The reason it's a staged moment is because that actually happened, exactly as we show it, but I was not going to film it the first time around because I was super creeped out. My choice was, do I not film it, and then it turns out it was important to Brandy so we decide to reconstruct it? Or, do I hide in the bushes and zoom in from the side, film super grainy, zoomed in close up of her making out with some guy? That's more truthful and it's much more of a lie, and it's much less productive, in every way.

No one watching “Actress,” 25 minutes in, is going to be like, "Wait a minute, is this real?" They're already in tune with what we're doing. That's your job as a filmmaker. I tell my students this all the time, you teach your viewers how to watch the movie.

Which happens right at the beginning of “Actress,” when Brandy interrupts and repeats herself, and it's obvious it's for the camera. That's the moment where you're like "Oh! I get this. Okay."

I know what I'm watching.

Yeah. I'm so glad that wasn't at the end of the film.

One self-critical aspect of your question about criticism and filmmaking: when you're writing criticism, when you're writing anything, you really want to sound smart about the thing that you're responding to. That's what my filmmaking is too. Maybe that's bullshit, maybe that's a dumb way to approach anything. 
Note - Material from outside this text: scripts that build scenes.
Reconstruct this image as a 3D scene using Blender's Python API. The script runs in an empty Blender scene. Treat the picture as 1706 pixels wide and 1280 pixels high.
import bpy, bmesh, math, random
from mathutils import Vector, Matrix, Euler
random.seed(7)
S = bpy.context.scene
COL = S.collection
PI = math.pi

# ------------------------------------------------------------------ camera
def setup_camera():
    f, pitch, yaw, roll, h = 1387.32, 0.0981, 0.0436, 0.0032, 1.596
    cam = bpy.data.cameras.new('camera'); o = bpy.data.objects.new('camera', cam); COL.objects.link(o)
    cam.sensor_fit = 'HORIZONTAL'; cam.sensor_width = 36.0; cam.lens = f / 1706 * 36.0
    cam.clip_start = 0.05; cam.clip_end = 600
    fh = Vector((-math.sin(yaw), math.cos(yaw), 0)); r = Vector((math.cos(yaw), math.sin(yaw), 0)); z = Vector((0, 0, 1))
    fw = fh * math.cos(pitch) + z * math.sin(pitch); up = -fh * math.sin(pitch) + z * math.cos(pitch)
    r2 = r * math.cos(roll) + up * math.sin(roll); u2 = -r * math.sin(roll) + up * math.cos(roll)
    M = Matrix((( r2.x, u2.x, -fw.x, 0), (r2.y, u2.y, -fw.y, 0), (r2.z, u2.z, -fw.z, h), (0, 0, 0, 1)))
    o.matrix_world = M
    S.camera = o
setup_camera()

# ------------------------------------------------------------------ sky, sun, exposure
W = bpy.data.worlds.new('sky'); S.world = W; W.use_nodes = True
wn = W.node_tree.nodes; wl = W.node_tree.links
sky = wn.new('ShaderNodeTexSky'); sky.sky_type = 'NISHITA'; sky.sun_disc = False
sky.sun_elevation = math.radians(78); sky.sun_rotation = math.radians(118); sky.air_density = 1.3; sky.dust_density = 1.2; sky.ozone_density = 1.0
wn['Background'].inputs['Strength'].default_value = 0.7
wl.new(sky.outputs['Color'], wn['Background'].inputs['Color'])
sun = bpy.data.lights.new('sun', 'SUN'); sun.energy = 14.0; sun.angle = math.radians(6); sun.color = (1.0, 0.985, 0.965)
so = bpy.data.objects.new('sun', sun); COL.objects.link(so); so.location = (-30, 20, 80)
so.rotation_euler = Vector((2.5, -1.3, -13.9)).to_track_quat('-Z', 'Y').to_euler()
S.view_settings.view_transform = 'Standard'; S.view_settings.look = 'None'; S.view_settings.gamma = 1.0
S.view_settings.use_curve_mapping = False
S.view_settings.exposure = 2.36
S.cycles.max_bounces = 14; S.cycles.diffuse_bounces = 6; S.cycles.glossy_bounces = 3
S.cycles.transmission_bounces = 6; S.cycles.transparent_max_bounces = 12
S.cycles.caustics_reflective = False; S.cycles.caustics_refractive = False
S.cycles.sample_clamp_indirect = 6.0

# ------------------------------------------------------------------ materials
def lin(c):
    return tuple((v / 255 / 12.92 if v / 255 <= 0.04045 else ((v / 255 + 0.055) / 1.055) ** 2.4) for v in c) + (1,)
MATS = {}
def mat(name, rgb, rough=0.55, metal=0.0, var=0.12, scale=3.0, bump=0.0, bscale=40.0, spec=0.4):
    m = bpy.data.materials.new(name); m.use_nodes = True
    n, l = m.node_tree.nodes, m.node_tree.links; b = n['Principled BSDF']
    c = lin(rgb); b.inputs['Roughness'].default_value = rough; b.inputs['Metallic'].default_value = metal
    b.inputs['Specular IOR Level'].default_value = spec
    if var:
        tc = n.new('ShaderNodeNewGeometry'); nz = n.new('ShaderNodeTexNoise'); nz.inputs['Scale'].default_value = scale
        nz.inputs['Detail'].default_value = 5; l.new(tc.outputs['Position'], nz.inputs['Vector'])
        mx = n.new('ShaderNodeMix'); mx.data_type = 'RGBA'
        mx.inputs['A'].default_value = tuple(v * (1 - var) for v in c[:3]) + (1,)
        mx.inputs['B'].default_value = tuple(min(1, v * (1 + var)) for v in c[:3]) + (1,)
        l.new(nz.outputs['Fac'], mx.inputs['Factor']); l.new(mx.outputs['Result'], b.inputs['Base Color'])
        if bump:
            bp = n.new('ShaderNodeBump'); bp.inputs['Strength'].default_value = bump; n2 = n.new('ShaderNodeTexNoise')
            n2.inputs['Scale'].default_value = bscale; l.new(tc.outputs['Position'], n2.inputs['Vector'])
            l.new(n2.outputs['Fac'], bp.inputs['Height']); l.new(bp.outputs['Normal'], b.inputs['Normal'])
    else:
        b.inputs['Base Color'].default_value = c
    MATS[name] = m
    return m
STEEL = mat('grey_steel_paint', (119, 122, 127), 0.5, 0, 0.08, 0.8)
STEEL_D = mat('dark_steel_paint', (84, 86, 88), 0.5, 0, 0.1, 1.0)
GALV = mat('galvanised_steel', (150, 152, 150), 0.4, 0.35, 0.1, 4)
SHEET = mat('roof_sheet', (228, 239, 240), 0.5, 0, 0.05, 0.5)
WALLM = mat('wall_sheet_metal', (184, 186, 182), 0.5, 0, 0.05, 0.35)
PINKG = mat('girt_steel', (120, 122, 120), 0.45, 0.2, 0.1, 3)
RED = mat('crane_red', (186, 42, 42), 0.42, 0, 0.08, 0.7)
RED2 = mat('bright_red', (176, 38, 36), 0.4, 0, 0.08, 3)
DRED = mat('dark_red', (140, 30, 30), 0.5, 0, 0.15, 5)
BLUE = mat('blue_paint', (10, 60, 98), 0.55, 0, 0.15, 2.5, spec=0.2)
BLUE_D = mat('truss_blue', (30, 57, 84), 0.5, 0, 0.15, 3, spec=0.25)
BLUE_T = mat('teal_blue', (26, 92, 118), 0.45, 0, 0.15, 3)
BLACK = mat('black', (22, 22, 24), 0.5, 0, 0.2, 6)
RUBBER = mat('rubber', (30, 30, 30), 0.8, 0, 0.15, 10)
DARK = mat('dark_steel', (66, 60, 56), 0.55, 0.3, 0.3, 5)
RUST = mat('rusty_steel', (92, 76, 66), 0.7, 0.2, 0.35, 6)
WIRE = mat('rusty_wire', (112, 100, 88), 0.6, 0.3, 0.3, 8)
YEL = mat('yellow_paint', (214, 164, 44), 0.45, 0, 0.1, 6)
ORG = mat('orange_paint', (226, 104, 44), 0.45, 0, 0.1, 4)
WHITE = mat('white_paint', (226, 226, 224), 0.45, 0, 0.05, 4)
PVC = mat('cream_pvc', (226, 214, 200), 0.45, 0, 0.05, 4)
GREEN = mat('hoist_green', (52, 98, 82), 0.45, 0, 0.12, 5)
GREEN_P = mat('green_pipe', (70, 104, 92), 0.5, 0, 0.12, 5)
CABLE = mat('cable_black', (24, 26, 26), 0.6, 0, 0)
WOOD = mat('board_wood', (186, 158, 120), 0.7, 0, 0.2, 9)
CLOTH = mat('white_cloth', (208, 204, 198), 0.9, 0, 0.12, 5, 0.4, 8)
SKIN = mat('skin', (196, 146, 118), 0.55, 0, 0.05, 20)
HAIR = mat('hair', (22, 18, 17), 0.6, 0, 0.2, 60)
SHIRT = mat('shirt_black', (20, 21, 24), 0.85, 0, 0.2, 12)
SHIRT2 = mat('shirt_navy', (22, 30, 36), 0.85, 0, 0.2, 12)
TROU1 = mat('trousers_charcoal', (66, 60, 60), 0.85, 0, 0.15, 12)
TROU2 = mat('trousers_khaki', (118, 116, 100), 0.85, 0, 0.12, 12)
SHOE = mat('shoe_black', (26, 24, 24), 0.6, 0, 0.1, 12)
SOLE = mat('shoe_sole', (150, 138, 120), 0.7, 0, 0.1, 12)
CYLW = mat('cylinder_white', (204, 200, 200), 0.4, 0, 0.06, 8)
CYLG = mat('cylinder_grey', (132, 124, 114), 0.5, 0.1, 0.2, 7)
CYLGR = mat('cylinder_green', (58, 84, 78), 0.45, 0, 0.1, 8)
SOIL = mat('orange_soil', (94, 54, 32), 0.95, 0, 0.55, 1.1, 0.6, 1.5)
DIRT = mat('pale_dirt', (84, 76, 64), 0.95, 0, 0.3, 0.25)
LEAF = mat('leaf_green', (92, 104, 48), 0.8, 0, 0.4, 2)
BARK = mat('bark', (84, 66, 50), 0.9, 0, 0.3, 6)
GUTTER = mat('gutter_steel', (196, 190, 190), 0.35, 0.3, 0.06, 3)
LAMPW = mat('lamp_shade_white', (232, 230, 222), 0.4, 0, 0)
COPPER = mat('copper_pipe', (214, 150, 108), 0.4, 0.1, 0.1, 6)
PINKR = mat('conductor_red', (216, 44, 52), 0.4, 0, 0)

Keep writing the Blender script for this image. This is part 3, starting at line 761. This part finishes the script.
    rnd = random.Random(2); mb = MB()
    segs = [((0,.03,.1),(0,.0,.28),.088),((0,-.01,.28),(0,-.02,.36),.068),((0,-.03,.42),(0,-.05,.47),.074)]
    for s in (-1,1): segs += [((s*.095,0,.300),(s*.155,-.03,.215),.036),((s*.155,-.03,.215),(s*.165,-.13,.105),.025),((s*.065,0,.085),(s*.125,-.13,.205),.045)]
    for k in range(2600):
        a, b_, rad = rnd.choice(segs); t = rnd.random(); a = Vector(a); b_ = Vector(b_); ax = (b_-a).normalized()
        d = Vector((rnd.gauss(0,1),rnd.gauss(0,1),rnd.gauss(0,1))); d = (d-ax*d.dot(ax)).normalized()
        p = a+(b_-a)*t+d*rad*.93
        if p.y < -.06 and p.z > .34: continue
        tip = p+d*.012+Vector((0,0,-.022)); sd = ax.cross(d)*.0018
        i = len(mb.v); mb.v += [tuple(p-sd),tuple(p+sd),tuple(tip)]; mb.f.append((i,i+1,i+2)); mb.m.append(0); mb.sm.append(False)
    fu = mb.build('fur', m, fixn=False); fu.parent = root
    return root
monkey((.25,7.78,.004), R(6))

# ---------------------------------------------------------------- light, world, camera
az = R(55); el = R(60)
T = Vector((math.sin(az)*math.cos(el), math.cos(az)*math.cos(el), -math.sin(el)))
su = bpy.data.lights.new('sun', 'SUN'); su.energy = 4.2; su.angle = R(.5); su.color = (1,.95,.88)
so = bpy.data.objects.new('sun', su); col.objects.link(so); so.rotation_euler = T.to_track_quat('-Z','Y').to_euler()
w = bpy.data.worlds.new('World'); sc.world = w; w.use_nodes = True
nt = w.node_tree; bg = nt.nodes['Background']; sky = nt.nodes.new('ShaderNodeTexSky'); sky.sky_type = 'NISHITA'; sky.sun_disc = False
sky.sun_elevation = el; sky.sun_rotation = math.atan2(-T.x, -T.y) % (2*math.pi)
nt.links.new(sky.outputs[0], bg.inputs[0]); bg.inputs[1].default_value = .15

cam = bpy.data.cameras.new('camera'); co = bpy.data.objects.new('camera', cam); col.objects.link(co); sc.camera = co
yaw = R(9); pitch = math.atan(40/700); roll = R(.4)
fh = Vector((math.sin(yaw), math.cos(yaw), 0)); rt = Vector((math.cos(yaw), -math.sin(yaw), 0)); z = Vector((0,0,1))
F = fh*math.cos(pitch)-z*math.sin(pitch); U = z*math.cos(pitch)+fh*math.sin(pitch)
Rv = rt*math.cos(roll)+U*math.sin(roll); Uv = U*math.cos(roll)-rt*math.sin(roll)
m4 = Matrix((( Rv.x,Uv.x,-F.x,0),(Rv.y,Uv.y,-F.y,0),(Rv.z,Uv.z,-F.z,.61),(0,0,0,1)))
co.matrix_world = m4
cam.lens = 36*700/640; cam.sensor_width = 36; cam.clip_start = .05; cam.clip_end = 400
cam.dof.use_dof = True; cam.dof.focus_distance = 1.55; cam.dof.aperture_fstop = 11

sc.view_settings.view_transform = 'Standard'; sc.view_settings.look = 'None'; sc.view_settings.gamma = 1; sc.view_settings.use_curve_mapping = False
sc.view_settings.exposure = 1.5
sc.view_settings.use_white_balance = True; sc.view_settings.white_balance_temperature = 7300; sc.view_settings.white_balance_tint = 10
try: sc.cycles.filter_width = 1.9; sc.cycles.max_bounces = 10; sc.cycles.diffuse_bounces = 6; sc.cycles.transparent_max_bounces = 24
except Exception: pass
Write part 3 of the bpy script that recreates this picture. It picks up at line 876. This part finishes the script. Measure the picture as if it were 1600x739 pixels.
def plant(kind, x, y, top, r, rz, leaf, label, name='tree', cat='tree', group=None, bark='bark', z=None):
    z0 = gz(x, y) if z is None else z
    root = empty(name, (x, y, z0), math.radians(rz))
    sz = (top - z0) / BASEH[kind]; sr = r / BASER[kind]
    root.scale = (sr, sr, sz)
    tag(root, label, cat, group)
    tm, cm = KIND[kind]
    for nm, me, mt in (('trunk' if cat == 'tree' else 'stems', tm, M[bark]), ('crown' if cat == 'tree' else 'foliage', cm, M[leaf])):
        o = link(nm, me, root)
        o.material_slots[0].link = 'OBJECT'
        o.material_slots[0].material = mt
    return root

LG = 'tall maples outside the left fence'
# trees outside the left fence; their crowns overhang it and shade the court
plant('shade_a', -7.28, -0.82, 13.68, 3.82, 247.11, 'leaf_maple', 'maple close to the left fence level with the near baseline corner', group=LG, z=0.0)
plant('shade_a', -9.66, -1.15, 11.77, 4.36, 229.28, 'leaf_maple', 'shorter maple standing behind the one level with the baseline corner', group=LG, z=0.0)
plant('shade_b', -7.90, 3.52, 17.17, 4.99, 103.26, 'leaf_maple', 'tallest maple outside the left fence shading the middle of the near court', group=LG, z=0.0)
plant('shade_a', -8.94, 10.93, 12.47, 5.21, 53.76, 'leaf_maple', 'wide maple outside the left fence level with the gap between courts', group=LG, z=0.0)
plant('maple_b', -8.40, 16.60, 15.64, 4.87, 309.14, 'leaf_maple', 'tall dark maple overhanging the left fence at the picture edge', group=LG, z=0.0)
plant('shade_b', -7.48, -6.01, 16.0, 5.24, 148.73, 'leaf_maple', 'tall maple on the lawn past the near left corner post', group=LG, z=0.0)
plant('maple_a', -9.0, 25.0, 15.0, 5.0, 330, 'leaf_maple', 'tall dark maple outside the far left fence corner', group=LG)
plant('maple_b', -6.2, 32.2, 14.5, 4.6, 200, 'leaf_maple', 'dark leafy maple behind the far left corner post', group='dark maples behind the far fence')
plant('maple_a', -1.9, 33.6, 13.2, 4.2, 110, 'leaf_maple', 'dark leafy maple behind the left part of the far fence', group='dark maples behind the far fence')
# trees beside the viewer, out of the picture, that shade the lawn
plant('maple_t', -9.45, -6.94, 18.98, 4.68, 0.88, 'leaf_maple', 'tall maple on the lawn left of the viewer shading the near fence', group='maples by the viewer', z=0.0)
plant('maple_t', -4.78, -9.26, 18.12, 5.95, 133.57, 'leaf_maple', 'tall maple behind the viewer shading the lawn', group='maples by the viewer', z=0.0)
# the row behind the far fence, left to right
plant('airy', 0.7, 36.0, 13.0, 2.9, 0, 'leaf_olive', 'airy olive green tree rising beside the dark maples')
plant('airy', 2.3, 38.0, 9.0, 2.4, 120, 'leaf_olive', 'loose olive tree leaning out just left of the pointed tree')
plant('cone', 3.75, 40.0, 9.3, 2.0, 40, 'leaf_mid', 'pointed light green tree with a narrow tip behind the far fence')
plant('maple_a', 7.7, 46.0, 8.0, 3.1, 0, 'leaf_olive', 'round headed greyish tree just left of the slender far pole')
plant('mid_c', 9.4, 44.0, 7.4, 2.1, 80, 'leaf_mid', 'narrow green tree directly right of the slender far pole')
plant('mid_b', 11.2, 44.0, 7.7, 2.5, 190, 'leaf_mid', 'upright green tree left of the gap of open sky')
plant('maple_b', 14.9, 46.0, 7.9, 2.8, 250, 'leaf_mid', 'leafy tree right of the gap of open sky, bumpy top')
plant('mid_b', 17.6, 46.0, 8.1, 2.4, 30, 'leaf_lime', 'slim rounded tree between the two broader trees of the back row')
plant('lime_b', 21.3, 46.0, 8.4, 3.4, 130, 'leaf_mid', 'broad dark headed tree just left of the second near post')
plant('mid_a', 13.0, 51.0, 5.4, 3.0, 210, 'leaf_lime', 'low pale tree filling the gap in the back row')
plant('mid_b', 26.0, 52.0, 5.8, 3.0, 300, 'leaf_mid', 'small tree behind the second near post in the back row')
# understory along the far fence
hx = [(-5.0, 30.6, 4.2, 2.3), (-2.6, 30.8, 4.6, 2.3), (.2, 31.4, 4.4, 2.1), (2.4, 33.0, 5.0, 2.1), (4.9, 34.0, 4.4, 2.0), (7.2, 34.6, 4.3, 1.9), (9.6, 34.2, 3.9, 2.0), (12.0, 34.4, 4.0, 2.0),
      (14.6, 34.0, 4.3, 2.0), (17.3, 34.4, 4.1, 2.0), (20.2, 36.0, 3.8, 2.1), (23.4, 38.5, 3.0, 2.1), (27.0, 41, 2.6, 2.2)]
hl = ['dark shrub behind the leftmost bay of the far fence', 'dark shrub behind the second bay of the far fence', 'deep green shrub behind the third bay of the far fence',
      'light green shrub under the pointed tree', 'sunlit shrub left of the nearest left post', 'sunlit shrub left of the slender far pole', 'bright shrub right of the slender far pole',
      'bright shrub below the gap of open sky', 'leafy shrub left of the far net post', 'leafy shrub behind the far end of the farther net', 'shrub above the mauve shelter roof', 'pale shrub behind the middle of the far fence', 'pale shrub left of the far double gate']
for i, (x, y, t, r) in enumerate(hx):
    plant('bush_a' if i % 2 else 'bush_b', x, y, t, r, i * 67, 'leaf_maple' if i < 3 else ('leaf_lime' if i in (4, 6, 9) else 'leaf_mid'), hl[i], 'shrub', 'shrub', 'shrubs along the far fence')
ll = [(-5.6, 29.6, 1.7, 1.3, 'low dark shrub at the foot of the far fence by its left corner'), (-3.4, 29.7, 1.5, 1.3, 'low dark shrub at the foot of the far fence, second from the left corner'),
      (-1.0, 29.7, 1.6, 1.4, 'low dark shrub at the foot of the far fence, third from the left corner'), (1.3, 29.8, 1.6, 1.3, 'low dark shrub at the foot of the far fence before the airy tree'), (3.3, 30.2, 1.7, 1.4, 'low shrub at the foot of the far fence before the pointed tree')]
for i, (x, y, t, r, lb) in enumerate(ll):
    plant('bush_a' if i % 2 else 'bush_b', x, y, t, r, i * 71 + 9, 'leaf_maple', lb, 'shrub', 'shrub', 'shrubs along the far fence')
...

But I want to be like, "We're all smart here, I'm just going try to be smart too." And that's what you're doing when you're writing criticism. You're like, "Come on, I'm smart. Look at my turn of phrase to describe this moment that is indescribable in some ways." Right? 

That's how I feel, as a filmmaker. I'm like using turns of phrase in my filmmaking, in a sense. But hopefully, it rises above that, because that would be terrible if that's where it stopped.